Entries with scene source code
____
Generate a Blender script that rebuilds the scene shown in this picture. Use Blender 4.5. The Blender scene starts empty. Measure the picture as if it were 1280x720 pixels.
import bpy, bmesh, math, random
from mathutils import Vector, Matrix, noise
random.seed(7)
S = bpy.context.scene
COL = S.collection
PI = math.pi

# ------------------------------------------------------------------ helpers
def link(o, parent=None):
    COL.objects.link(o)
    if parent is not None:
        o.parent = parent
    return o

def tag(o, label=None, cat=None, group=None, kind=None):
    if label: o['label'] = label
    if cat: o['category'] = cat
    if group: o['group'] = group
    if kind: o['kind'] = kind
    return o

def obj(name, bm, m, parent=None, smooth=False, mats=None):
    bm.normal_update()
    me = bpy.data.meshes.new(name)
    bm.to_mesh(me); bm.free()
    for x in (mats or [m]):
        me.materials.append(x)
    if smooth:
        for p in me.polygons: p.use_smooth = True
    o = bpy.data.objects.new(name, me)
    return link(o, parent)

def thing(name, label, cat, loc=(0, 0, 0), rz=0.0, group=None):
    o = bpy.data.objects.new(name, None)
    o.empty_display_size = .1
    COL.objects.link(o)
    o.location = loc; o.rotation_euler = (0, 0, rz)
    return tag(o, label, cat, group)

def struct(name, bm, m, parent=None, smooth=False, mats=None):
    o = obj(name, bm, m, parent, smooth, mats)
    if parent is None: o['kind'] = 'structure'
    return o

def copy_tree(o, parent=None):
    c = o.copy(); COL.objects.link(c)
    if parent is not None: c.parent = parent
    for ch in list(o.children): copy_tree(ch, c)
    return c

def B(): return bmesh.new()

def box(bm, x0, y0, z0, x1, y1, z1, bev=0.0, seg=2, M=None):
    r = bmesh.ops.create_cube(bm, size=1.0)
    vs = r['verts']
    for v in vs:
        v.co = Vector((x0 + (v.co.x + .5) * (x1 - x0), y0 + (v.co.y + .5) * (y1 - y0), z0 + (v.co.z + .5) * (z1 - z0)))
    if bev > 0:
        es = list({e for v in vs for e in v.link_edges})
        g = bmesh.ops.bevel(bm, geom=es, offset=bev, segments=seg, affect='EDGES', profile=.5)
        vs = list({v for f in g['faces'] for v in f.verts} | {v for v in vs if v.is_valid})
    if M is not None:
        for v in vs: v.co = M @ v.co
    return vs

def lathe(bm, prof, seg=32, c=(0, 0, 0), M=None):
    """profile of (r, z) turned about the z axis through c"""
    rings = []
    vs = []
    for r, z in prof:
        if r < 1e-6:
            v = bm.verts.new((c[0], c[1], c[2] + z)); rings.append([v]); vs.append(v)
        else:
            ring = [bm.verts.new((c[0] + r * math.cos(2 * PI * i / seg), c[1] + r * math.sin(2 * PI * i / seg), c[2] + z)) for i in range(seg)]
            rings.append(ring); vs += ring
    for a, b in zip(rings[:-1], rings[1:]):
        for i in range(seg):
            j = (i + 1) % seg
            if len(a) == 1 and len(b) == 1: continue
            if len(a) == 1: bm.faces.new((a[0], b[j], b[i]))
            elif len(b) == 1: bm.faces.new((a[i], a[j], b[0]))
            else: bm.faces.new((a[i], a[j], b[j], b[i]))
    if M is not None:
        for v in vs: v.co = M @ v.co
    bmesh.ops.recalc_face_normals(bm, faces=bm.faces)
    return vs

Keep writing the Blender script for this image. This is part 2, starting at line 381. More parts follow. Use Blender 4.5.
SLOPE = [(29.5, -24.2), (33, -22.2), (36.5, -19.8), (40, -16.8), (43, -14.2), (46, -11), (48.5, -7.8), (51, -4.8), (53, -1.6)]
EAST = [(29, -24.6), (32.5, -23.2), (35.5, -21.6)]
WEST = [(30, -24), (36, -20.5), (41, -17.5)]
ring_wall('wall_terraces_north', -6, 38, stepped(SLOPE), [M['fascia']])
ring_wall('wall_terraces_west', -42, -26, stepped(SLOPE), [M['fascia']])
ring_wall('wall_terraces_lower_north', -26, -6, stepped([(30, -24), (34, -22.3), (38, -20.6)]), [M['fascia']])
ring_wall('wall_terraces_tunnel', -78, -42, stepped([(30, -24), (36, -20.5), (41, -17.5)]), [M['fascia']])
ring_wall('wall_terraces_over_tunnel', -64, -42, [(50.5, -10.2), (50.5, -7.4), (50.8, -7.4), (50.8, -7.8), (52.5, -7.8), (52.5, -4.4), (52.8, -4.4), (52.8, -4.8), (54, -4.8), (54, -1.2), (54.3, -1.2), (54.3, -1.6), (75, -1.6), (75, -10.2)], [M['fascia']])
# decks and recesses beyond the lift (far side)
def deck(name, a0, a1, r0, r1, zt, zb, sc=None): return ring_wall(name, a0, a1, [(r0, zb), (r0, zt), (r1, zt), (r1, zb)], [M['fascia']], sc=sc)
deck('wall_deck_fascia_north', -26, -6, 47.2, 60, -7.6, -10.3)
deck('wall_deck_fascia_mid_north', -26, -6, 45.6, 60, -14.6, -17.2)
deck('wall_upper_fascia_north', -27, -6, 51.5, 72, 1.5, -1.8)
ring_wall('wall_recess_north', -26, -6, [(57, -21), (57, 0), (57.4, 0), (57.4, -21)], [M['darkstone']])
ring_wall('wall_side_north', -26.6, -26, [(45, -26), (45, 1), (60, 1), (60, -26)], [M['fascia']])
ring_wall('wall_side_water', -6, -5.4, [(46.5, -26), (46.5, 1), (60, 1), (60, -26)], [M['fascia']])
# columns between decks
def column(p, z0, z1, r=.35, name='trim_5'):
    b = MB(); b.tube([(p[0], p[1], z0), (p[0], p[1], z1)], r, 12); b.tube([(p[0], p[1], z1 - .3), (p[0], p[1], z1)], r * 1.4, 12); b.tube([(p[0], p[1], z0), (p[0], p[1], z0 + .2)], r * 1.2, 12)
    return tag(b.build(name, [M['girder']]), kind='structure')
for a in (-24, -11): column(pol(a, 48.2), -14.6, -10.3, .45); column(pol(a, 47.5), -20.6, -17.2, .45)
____
▶ WHAT IS BEING ASKED: In the lines above, find each one with "script" and list it.

▶ FINAL RESULT:
Generate a Blender script that rebuilds the scene shown in this picture. Use Blender 4.5. The Blender scene starts empty. Measure the picture as if it were 1280x720 pixels.
Keep writing the Blender script for this image. This is part 2, starting at line 381. More parts follow. Use Blender 4.5.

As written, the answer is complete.